Mar 31, 2009
12 Post-Bureaucratic Realities That Tomorrow’s Employees Will Use As Yardsticks
Management author and consultant, Gary Hamel, recently posted a great article to his Wall Street Journal blog titled The Facebook Generation vs. the Fortune 500.
In the article, Gary states……..
The experience of growing up online will profoundly shape the workplace expectations of “Generation F” – the Facebook Generation. At a minimum, they’ll expect the social environment of work to reflect the social context of the Web, rather than as is currently the case, a mid-20th-century Weberian bureaucracy.
He goes on to list 12 “post-bureaucratic realities that tomorrow’s employees will use as yardsticks in determining whether your company is ‘with it’ or ‘past it’.”
Here is the list with my comments…..
1) All ideas compete on an equal footing
Me: A large workforce of low, mid, and exec-level employees all generating thousands of bad, good, and great ideas with the best ones floating to the top. That sounds like a good thing to me.
2) Contribution counts for more than credentials
Me: Degrees and certifications will always be valuable, but a successful project by a non-certified project manager > a failed project by a PMP certified project manager. Growing profits for a non-MBA run business unit > Shrinking profits for a MBA run business unit.
3) Hierarchies are natural, not prescribed
Me: Companies will be able to more easily identify and promote new, strong leaders. They will be the people who are already leading. The people who others are already following.
4) Leaders serve rather than preside
Me: A servant leader. It’s the only kind of true leader there is……..for every generation.
5) Tasks are chosen, not assigned
Me: I see this playing out like the Google 20% rule. People will still be hired for a specific role to perform a specific set of tasks. However, they will have the freedom to spend a portion of their time on projects, tasks, products, ideas, and initiatives of their own choosing.
6) Groups are self-defining and -organizing
Me: Groups and teams allowed the flexibility to self-organize according to the work that needs to be accomplished instead of being forced to work in a rigid, unchanging organizational structure. Sign me up.
7) Resources get attracted, not allocated
Me: This one is so completely opposite of the corporate world that I live in, that I can’t even begin to imagine how this characteristic will play out. However, if a company has a strong leader who casts a clear and compelling vision, I can see how employees, at least the good employees, would naturally gravitate to the projects that have the best chance of moving the organization closer to realizing that vision.

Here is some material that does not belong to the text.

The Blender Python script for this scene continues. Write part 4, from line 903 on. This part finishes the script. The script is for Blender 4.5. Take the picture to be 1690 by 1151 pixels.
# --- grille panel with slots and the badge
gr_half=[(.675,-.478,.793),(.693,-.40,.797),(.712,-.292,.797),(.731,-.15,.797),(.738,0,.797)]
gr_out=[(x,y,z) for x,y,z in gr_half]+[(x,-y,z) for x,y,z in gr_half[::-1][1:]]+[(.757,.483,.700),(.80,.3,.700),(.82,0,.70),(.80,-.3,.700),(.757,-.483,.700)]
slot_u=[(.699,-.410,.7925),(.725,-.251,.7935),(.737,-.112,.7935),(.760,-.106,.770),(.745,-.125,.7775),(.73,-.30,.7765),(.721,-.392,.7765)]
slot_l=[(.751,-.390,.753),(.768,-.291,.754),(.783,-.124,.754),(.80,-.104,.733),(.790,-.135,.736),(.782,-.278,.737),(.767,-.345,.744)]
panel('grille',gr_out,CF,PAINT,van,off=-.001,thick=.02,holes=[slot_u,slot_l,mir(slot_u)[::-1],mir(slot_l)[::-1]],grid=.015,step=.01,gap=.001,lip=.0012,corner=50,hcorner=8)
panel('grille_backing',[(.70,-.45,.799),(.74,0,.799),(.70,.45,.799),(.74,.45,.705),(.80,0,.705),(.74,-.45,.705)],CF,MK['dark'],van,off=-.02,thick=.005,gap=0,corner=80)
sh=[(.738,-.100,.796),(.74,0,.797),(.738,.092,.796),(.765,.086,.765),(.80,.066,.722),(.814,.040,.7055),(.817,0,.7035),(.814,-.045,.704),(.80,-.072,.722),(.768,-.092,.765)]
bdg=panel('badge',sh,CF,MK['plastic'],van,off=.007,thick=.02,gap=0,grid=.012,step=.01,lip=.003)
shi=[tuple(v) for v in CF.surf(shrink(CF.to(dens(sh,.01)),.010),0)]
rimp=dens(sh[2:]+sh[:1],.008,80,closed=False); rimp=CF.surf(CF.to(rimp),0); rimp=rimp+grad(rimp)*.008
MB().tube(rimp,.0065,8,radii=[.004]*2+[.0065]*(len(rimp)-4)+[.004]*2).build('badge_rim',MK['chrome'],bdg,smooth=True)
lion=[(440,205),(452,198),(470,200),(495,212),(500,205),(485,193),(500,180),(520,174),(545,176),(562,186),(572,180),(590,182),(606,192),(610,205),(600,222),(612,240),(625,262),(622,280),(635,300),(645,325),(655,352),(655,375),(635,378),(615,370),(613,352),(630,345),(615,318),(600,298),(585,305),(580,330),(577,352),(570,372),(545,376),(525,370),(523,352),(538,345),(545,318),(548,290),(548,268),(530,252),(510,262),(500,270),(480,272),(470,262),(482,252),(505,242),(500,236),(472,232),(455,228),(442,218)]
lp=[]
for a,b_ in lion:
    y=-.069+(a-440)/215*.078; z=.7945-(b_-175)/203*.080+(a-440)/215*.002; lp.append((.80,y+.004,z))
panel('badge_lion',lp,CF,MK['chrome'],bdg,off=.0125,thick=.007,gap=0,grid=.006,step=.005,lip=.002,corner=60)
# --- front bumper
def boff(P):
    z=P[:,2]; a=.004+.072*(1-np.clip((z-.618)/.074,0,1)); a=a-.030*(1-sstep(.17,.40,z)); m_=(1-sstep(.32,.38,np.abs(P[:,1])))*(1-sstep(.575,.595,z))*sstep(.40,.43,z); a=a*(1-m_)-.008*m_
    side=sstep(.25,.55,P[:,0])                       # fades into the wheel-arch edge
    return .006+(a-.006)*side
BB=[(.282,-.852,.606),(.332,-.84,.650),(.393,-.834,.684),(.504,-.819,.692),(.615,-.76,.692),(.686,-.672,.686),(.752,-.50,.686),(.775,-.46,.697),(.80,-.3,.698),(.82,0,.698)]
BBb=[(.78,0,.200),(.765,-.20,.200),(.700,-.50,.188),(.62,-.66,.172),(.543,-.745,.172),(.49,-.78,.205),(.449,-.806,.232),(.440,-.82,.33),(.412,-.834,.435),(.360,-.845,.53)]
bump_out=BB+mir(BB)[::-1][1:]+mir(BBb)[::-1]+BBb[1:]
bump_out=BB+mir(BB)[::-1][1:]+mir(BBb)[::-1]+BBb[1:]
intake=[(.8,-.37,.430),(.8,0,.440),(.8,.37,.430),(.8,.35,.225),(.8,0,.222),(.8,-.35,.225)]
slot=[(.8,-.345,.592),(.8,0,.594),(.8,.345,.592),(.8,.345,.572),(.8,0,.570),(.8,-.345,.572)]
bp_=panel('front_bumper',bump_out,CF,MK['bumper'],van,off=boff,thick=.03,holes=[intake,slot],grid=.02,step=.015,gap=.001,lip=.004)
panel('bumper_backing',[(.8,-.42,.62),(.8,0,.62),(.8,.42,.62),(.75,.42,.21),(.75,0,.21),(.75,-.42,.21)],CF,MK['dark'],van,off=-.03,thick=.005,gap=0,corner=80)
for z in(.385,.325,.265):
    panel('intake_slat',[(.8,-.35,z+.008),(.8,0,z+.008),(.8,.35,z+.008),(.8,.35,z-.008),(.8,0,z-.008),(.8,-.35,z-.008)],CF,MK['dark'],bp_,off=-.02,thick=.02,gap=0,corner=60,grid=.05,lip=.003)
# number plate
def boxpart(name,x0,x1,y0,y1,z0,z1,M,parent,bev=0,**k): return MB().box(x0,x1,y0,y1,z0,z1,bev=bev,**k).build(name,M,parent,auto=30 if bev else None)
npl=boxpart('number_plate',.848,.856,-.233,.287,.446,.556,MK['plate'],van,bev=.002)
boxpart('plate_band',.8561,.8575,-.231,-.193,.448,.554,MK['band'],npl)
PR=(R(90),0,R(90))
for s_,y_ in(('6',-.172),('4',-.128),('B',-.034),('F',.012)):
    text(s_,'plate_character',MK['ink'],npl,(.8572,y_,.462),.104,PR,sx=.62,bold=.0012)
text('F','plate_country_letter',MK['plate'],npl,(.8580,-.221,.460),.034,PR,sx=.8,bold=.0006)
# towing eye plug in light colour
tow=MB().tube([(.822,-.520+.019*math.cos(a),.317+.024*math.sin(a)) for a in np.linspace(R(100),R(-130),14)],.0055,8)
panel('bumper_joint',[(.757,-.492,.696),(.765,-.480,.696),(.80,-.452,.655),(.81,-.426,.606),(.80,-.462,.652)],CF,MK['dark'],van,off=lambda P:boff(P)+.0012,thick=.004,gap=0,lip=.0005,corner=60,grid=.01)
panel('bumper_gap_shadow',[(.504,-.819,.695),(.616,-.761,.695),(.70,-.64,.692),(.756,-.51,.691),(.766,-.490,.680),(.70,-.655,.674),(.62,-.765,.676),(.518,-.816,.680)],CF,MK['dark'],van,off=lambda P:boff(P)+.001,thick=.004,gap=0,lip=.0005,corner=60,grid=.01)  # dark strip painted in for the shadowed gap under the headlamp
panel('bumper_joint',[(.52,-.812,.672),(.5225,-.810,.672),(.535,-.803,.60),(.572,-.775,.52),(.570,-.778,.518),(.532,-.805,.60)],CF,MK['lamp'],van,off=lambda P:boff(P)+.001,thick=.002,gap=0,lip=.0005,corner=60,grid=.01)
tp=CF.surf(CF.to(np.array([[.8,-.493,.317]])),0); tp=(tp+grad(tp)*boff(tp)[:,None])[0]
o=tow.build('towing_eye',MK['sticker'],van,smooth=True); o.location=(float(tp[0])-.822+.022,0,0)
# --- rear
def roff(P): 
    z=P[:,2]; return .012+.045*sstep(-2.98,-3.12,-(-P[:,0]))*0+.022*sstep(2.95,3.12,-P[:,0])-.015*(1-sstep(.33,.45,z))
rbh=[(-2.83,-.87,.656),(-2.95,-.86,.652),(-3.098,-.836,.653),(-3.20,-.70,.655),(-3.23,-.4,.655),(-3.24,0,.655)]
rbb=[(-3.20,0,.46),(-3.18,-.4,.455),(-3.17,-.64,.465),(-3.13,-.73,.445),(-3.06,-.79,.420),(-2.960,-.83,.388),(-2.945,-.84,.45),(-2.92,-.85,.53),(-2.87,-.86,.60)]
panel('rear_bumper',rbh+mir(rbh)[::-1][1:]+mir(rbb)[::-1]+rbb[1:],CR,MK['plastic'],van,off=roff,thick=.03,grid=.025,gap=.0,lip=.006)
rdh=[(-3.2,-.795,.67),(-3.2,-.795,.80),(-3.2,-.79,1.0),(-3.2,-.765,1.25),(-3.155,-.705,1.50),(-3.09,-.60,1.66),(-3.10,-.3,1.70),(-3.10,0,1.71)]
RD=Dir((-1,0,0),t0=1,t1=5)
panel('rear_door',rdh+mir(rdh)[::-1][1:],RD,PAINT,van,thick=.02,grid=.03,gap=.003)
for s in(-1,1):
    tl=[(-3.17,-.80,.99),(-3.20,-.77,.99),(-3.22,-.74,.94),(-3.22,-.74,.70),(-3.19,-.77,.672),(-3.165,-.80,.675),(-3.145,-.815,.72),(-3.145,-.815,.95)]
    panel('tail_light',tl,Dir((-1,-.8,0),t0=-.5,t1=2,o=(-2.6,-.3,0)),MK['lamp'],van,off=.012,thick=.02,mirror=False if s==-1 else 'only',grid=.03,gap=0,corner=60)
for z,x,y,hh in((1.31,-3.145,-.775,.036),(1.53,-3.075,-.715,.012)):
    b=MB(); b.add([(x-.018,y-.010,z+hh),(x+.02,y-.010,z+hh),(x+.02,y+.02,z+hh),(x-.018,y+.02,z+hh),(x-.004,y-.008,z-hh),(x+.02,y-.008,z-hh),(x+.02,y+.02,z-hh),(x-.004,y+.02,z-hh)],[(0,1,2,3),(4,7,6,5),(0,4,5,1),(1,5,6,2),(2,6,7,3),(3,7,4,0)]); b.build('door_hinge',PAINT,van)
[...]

8) Power comes from sharing information, not hoarding it
Me: A person who hoards information looks to advance himself. A person who shares information looks to advance the organization. Organizations should strive to hire, reward, and retain the sharers and avoid the hoarders.
9) Opinions compound and decisions are peer-reviewed
Me: Gary states that, “On the Internet, truly smart ideas rapidly gain a following no matter how disruptive they may be.” This characteristic could be just what is needed to challenge and disrupt the status quo mentality that rules in many large corporations today.
10) Users can veto most policy decisions
Me: A leader should never avoid making an unpopular decision just to not upset the crowd, but leaders must not make the mistake of underestimating the power of the ‘groundswell’ within their company.
11) Intrinsic rewards matter most
Me: Pay raises and bonuses are nice, but most people want to wake up on Monday morning excited about the work week that lies ahead and head home on Friday evening with a feeling that their work really matters.
12) Hackers are heroes
Me: Imagine a company where the rule breakers are rewarded and the heretics end up on the wall in the Employee of the Month frame.
I’m convinced that those large corporations that recognize these new, emerging realities of web-based life and adjust their companies accordingly will be the most successful in the decades to come.
What about you? Are you as convinced as I am that these 12 characteristics will significantly impact the way companies are structured and led going forward?